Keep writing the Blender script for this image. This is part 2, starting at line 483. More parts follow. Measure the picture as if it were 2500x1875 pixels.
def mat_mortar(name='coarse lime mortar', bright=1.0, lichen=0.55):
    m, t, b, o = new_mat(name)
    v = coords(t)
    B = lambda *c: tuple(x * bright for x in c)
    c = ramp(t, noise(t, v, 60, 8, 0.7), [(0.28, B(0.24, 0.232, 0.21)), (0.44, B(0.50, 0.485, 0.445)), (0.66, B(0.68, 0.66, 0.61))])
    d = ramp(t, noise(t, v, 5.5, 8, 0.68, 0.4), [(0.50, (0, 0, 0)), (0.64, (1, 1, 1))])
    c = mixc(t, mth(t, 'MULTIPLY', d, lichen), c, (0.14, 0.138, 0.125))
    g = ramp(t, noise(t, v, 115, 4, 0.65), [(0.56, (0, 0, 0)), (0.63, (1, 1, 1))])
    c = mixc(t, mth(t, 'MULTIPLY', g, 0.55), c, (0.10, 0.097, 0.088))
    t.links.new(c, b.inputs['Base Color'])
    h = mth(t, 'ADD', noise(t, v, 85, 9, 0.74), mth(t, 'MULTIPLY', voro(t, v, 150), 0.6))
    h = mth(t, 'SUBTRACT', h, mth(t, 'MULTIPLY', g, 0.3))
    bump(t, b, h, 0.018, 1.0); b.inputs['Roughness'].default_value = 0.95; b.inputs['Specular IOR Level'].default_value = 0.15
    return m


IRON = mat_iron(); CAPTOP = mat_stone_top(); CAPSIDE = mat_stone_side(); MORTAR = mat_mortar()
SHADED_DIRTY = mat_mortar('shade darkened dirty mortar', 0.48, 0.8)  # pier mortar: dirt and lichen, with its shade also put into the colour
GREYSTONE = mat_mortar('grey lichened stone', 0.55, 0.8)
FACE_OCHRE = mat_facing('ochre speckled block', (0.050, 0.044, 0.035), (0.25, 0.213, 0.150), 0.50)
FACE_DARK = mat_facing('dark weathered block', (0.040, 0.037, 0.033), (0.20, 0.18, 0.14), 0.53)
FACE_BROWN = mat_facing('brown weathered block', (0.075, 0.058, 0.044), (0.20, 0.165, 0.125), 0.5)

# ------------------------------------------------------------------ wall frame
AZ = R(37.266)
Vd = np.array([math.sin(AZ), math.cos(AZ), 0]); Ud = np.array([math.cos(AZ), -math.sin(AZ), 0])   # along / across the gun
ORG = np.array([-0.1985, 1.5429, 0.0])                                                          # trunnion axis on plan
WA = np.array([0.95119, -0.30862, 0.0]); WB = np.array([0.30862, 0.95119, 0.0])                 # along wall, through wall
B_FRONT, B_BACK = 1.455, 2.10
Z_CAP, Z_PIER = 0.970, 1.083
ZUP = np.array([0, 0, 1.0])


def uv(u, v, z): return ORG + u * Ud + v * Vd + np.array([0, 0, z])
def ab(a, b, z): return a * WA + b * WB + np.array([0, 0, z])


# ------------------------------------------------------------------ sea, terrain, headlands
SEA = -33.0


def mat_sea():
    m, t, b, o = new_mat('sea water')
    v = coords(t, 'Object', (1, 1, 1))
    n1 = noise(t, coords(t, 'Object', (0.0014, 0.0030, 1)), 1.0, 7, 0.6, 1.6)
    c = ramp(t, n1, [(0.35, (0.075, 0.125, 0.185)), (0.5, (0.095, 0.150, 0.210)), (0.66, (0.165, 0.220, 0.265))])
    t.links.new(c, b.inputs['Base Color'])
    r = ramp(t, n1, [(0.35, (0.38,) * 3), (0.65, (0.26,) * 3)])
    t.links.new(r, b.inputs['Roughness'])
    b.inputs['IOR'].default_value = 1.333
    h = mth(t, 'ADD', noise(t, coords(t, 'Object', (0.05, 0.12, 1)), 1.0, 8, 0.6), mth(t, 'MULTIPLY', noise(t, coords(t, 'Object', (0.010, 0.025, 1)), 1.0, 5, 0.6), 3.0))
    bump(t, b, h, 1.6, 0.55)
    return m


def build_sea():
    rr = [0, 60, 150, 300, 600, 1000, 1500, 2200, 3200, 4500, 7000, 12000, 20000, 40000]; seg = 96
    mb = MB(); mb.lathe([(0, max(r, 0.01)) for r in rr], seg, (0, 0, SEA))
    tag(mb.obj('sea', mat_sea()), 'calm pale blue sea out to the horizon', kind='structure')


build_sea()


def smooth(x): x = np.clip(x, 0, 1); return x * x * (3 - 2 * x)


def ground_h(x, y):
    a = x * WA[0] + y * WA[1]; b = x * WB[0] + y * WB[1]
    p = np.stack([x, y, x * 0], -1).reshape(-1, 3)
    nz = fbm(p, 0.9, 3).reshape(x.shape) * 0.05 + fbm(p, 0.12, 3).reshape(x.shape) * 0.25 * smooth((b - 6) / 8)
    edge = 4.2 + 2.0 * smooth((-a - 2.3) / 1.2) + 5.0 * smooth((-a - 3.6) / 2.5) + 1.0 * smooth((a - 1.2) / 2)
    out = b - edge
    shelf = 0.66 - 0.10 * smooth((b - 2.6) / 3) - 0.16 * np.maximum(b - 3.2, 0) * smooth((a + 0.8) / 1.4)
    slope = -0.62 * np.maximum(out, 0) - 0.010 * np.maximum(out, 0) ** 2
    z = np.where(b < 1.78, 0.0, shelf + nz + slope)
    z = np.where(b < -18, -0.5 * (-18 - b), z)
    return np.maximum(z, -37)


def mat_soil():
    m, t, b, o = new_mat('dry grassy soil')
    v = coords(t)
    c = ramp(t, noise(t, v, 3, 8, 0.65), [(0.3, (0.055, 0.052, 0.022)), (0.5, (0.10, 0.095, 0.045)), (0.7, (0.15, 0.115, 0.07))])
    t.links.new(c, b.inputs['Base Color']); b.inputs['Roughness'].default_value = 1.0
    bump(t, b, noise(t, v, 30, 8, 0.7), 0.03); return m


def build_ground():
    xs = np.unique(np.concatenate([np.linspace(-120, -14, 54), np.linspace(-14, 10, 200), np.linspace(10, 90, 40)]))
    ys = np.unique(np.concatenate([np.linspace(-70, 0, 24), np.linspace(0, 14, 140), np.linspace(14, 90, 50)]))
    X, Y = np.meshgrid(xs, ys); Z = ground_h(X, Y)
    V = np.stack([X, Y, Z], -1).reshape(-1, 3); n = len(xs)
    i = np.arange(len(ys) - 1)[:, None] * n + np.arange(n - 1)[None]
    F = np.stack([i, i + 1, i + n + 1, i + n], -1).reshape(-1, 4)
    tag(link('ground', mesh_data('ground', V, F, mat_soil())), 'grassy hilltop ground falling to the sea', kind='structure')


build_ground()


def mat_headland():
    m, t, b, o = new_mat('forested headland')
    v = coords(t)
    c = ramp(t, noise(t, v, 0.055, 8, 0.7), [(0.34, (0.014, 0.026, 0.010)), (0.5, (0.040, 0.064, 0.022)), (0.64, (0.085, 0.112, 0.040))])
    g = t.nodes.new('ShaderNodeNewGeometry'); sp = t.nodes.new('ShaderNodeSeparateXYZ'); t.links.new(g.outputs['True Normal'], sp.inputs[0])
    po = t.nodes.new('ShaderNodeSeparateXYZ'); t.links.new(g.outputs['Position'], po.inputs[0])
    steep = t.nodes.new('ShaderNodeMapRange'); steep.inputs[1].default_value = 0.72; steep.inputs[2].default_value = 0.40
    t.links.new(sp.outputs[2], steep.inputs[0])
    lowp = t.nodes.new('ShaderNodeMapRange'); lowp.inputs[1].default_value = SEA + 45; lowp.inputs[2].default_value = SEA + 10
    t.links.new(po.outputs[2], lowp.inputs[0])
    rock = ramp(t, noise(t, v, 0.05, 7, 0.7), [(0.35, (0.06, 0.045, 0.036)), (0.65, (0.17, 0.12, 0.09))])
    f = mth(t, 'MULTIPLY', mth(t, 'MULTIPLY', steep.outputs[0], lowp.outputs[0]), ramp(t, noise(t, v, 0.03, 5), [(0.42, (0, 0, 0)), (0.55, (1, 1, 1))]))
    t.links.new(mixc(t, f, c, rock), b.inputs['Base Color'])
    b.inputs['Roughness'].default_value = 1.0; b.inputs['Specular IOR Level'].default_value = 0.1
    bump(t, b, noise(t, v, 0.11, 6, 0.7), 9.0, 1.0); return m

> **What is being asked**
Begin with the line that has "B(0.68, 0.66, 0.61))])" in the listing above and end after the line that has "h = mth(t, 'SUBTRACT', h, mth(t, 'MULTIPLY', g, 0.3))"; output those lines exactly.

> **Response**
    c = ramp(t, noise(t, v, 60, 8, 0.7), [(0.28, B(0.24, 0.232, 0.21)), (0.44, B(0.50, 0.485, 0.445)), (0.66, B(0.68, 0.66, 0.61))])
    d = ramp(t, noise(t, v, 5.5, 8, 0.68, 0.4), [(0.50, (0, 0, 0)), (0.64, (1, 1, 1))])
    c = mixc(t, mth(t, 'MULTIPLY', d, lichen), c, (0.14, 0.138, 0.125))
    g = ramp(t, noise(t, v, 115, 4, 0.65), [(0.56, (0, 0, 0)), (0.63, (1, 1, 1))])
    c = mixc(t, mth(t, 'MULTIPLY', g, 0.55), c, (0.10, 0.097, 0.088))
    t.links.new(c, b.inputs['Base Color'])
    h = mth(t, 'ADD', noise(t, v, 85, 9, 0.74), mth(t, 'MULTIPLY', voro(t, v, 150), 0.6))
    h = mth(t, 'SUBTRACT', h, mth(t, 'MULTIPLY', g, 0.3))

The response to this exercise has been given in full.